# Instructions for the task
Will you write out all the entries below exactly?

== Provided entries ==

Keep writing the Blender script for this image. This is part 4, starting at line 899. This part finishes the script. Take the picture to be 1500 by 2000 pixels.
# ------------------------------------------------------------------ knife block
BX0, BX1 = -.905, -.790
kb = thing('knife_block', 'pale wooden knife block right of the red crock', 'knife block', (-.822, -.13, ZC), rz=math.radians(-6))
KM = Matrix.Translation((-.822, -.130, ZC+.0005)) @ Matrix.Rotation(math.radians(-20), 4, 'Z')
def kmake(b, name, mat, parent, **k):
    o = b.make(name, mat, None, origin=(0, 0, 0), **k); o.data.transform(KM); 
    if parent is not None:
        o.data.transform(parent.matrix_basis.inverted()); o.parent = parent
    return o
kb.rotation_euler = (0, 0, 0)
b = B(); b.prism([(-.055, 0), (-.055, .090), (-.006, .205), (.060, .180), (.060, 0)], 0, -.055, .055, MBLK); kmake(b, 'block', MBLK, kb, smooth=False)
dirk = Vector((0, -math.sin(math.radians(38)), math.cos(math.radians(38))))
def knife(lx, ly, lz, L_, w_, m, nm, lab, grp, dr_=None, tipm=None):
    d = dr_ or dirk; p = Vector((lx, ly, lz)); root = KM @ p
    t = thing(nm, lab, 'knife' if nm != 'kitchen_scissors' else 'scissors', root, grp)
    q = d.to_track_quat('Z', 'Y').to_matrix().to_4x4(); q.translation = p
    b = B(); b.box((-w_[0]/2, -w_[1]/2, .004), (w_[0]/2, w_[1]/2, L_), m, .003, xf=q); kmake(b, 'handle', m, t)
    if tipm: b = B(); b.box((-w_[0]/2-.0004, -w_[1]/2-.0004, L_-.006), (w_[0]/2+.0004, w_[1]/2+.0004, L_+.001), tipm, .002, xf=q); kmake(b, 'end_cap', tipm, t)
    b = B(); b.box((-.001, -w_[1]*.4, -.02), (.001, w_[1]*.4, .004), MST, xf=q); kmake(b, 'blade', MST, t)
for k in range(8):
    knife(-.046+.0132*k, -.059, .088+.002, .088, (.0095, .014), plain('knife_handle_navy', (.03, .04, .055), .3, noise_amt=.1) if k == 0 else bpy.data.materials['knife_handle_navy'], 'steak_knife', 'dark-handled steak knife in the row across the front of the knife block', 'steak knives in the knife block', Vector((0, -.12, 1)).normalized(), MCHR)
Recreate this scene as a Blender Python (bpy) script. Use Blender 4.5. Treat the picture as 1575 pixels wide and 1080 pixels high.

===

# Full output
Keep writing the Blender script for this image. This is part 4, starting at line 899. This part finishes the script. Take the picture to be 1500 by 2000 pixels.
# ------------------------------------------------------------------ knife block
BX0, BX1 = -.905, -.790
kb = thing('knife_block', 'pale wooden knife block right of the red crock', 'knife block', (-.822, -.13, ZC), rz=math.radians(-6))
KM = Matrix.Translation((-.822, -.130, ZC+.0005)) @ Matrix.Rotation(math.radians(-20), 4, 'Z')
def kmake(b, name, mat, parent, **k):
    o = b.make(name, mat, None, origin=(0, 0, 0), **k); o.data.transform(KM); 
    if parent is not None:
        o.data.transform(parent.matrix_basis.inverted()); o.parent = parent
    return o
kb.rotation_euler = (0, 0, 0)
b = B(); b.prism([(-.055, 0), (-.055, .090), (-.006, .205), (.060, .180), (.060, 0)], 0, -.055, .055, MBLK); kmake(b, 'block', MBLK, kb, smooth=False)
dirk = Vector((0, -math.sin(math.radians(38)), math.cos(math.radians(38))))
def knife(lx, ly, lz, L_, w_, m, nm, lab, grp, dr_=None, tipm=None):
    d = dr_ or dirk; p = Vector((lx, ly, lz)); root = KM @ p
    t = thing(nm, lab, 'knife' if nm != 'kitchen_scissors' else 'scissors', root, grp)
    q = d.to_track_quat('Z', 'Y').to_matrix().to_4x4(); q.translation = p
    b = B(); b.box((-w_[0]/2, -w_[1]/2, .004), (w_[0]/2, w_[1]/2, L_), m, .003, xf=q); kmake(b, 'handle', m, t)
    if tipm: b = B(); b.box((-w_[0]/2-.0004, -w_[1]/2-.0004, L_-.006), (w_[0]/2+.0004, w_[1]/2+.0004, L_+.001), tipm, .002, xf=q); kmake(b, 'end_cap', tipm, t)
    b = B(); b.box((-.001, -w_[1]*.4, -.02), (.001, w_[1]*.4, .004), MST, xf=q); kmake(b, 'blade', MST, t)
for k in range(8):
    knife(-.046+.0132*k, -.059, .088+.002, .088, (.0095, .014), plain('knife_handle_navy', (.03, .04, .055), .3, noise_amt=.1) if k == 0 else bpy.data.materials['knife_handle_navy'], 'steak_knife', 'dark-handled steak knife in the row across the front of the knife block', 'steak knives in the knife block', Vector((0, -.12, 1)).normalized(), MCHR)
Recreate this scene as a Blender Python (bpy) script. Use Blender 4.5. Treat the picture as 1575 pixels wide and 1080 pixels high.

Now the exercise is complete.